Who wants to live in a data farm?
The phrase Smart is becoming increasingly sinister forms of double-speak, as smart utility meters have proved the opposite in Britain and death tolls suggest that smart motorway technology is a lethally stupid idea. Meanwhile the US and China are demonstrating that the smart city concept can easily turn into a dystopian nightmare of dragnet surveillance powered by personal data farms, according to a report in Reclaimthenet. This could prove counter product to vendors of well run, public services in transport, infrastructure and utilities.
Mass surveillance used by Internet of Things (IoT) service providers in the interests of smart cities will begin to look for abnormal or suspicious” behaviour soon, warned civil liberties group Amnesty International. “We must ask ourselves some urgent questions: Who sets the norm for what is normal,” said Secretary General Agnes Callamard, “officials who control the designations of [acceptable] activities in societies also have the power to exacerbate a chilling effect on dissent and protest, and to supercharge discrimination against communities already targeted.”
Amnesty has identified the harvesting of biometric data, the lifeblood of functioning smart city, as crux of the problem. This mater of opinion, unless resolved to the satisfaction of civil liberties groups, could halt the progress of any further public sector contracts. It’s also the point of contention where critics and opposition break ranks with those pushing the idea.
On Sunday the Sunday Times reported on how a Jack Teixeira, a low ranking 21-year-old US airman, was given access to confidential data on top secret military missions in Ukraine. The information, which included data shared by UK spy agency MI6, was promptly available for two weeks before US intelligence agencies found out, by reading the New York Times. This level of official incompetence along with evidence of every day intrusions on the law-abiding public, is making people fear that a smart city will be as safe as one of Britain’s smart motorways.
The usual promise of a more convenient future will come at too high a price, according to Reclaimthenet’s correspondent. The US Department of Transportation (DoT) has already tried, and failed, to turn Columbus, Ohio into a smart city. Now US Transportation Secretary Pete Buttigieg is doubling down on this failure with $94 million to be spent on 59 more smart city projects. Overall half a billion dollars will be spent on the US Strengthening Mobility and Revolutionizing Transportation (SMART) Grants Program, approved in 2021 in the Bipartisan Infrastructure Law, and set to be used up during the next five years.
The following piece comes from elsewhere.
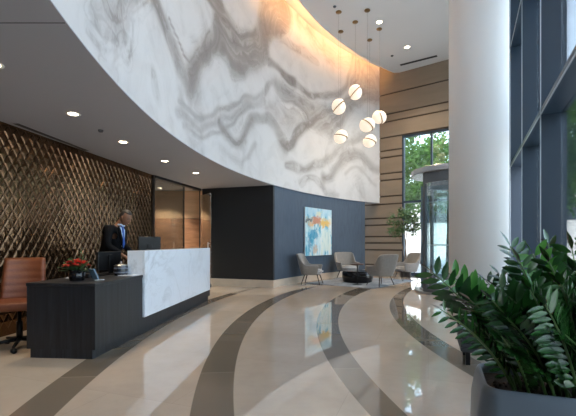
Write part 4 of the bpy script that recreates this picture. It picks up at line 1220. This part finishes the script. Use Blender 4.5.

Some see this as stubbornly insisting on what most taxpayers do not want – namely, more biometric surveillance data-driven government interference in their lives.
Buttigieg’s department has now approved a number of grants covering different elements, such as using drones for surveillance and delivery, smart grid and traffic signals, connected and autonomous vehicles, sensors and a range of IoT infrastructure.
Critics like investigative journalist Whitney Webb describe smart cities as a thorough system of mass surveillance, that is micromanaged by technocrats who have access to data streams processed by some form of Artificial Intelligence. Around the world scepticism is growing over technology company’s respect for the privacy of da. In Toronto, a Google-backed scheme fell through in 2020, thanks to the Canadian public’s reaction to fears of mass surveillance and profiteering.
“It’s not for nothing that Big Tech behemoths are lurking behind these projects – there is promise not only of big money, but also control at stake here,” said Reclaimthenet.